A manager with one U.S. government development contractor said the company expects to delay visits to projects in dangerous places until all documents are finalized. The official spoke anonymously to avoid endangering contracts still being negotiated.
Going forward, the development company manager worried about recruiting for projects in places like the insurgent-heavy south. Some employees have already said they won't sign on to projects if their only security is going to be APPF guards.
But even once the RMCs are licensed and in-country, it is unclear that they will provide an easy transition.
These companies will not be able to directly control the guards that they manage. They can only give advice to an Afghan supervisor. If there's a dispute between the two, it will have to be taken to a government-run arbitration panel.
The issue has already caused problems on APPF-guarded projects before the mandatory switch. During the 2010 parliamentary elections, Afghan police pulled a group of APPF guards who were protecting a railroad construction project in the northern province of Balkh off their posts to guard polling stations, according to the former APPF commander.
"I told them it was a violation of the law but they said you have to do it. I was obliged," said Sayed Asghar Asgari. So he gave over 50 of his 462 guards. The guards were returned four days later, but the incident shows the potential for a blurring of lines between the Afghan security forces and guard units.
And as budgets for aid projects are decreasing, the APPF program is likely to increase security costs substantially.
An APPF guard will cost at least $770 a month, according to an AP analysis of official government figures, while private security providers contacted for this story say they usually charge $510-$630 a month per guard.
To avoid pay cuts for guards, individual companies will have to supplement salaries. And any costs for RMC managers will be on top of this.
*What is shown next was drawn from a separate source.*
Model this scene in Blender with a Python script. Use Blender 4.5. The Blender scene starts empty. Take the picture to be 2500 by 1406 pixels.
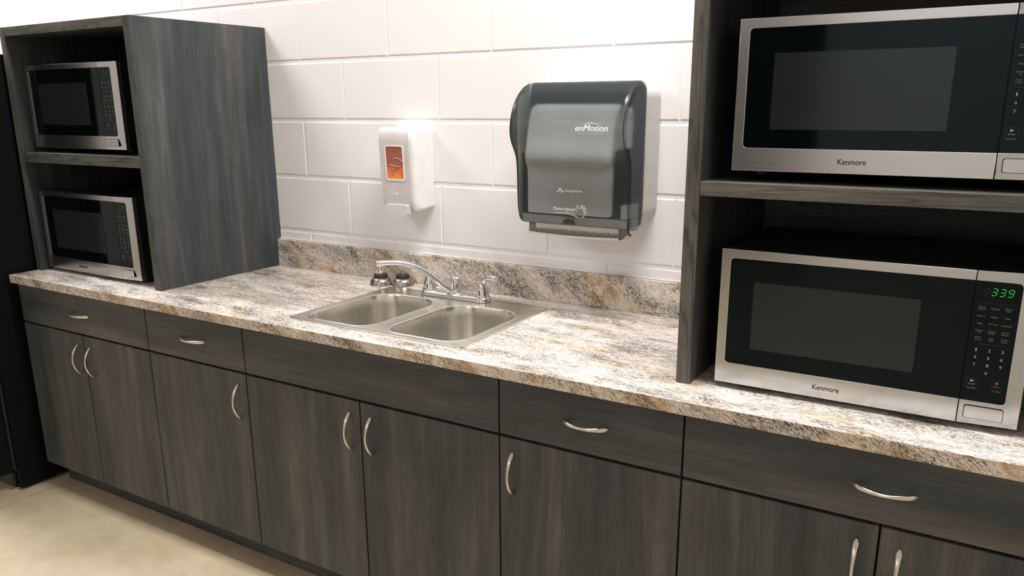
import bpy, bmesh, math, random
from mathutils import Vector, Matrix
random.seed(7)
S = bpy.context.scene
COL = S.collection
PI = math.pi

# ------------------------------------------------------------------ materials
def mat(name):
    m = bpy.data.materials.new(name); m.use_nodes = True
    nt = m.node_tree; b = nt.nodes['Principled BSDF']
    return m, nt, b
def N(nt, typ, **k):
    n = nt.nodes.new(typ)
    for a, v in k.items():
        if a.startswith('i_'):
            n.inputs[a[2:].replace('_', ' ')].default_value = v
        else: setattr(n, a, v)
    return n
def L(nt, a, b): nt.links.new(a, b)
def math_(nt, op, a, b=None, c=None, clamp=False):
    n = nt.nodes.new('ShaderNodeMath'); n.operation = op; n.use_clamp = clamp
    for i, v in enumerate((a, b, c)):
        if v is None: continue
        if isinstance(v, (int, float)): n.inputs[i].default_value = v
        else: L(nt, v, n.inputs[i])
    return n.outputs[0]
def comb(nt, x, y, z):
    n = nt.nodes.new('ShaderNodeCombineXYZ')
    for i, v in enumerate((x, y, z)):
        if isinstance(v, (int, float)): n.inputs[i].default_value = v
        else: L(nt, v, n.inputs[i])
    return n.outputs[0]
def noise(nt, vec, scale=1, detail=3, rough=.5, dist=0):
    n = nt.nodes.new('ShaderNodeTexNoise')
    n.inputs['Scale'].default_value = scale; n.inputs['Detail'].default_value = detail
    n.inputs['Roughness'].default_value = rough; n.inputs['Distortion'].default_value = dist
    L(nt, vec, n.inputs['Vector']); return n.outputs['Fac']
def ramp(nt, fac, stops, mode='LINEAR'):
    n = nt.nodes.new('ShaderNodeValToRGB'); r = n.color_ramp; r.interpolation = mode
    while len(r.elements) < len(stops): r.elements.new(.5)
    for e, (p, c) in zip(r.elements, stops):
        e.position = p; e.color = (c, c, c, 1) if isinstance(c, (int, float)) else (*c, 1)
    L(nt, fac, n.inputs[0]); return n.outputs[0]
def mix(nt, fac, a, b, mode='MIX'):
    n = nt.nodes.new('ShaderNodeMix'); n.data_type = 'RGBA'; n.blend_type = mode
    for i, v in ((0, fac), (6, a), (7, b)):
        if isinstance(v, (int, float)): n.inputs[i].default_value = v
        elif isinstance(v, tuple): n.inputs[i].default_value = (*v, 1)
        else: L(nt, v, n.inputs[i])
    return n.outputs[2]
def bump(nt, b, h, strength=.3, dist=.002):
    n = nt.nodes.new('ShaderNodeBump'); n.inputs['Strength'].default_value = strength
    n.inputs['Distance'].default_value = dist; L(nt, h, n.inputs['Height']); L(nt, n.outputs[0], b.inputs['Normal'])
def pos(nt):
    g = nt.nodes.new('ShaderNodeNewGeometry'); s = nt.nodes.new('ShaderNodeSeparateXYZ')
    L(nt, g.outputs['Position'], s.inputs[0]); return s.outputs[0], s.outputs[1], s.outputs[2]
def plain(name, c, rough=.5, metal=0., spec=.5, emit=None, es=1, bumps=None, coat=0):
    m, nt, b = mat(name)
    b.inputs['Roughness'].default_value = rough
    b.inputs['Metallic'].default_value = metal; b.inputs['Specular IOR Level'].default_value = spec
    b.inputs['Coat Weight'].default_value = coat
    tc = nt.nodes.new('ShaderNodeTexCoord')
    f = noise(nt, tc.outputs['Object'], 22, 3)
    L(nt, ramp(nt, f, [(.3, tuple(v*.95 for v in c)), (.7, tuple(min(1, v*1.04) for v in c))]), b.inputs['Base Color'])
    if emit: b.inputs['Emission Color'].default_value = (*emit, 1); b.inputs['Emission Strength'].default_value = es
    if bumps: bump(nt, b, noise(nt, tc.outputs['Object'], bumps[0], 3), bumps[1], bumps[2])
    return m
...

Once these expenses are figured in, security costs could easily double under the APPF.
It is still not clear what these changes will mean for existing USAID contracts. The aid agency has given no overarching guidance for how it will deal with delays or higher costs, though it has urged its partners to review their individual contracts to decide what their obligations and rights will be, the U.S. embassy official said.
Meanwhile, the Afghan government won't officially have all the APPF guards trained for more than a year. By March 20, about 1,840 of the existing guard force will have gone through the formal training program, which graduates about 220 people every three weeks, according to a NATO official who spoke anonymously to discuss an Afghan government program.
The hope is that on-the-job training will be enough in the near term, especially since most private security guards will probably agree to join the APPF. But like much with the APPF right now, it is just a hope.
"It is very complicated and very difficult, but we are trying our best," Sidiqi said.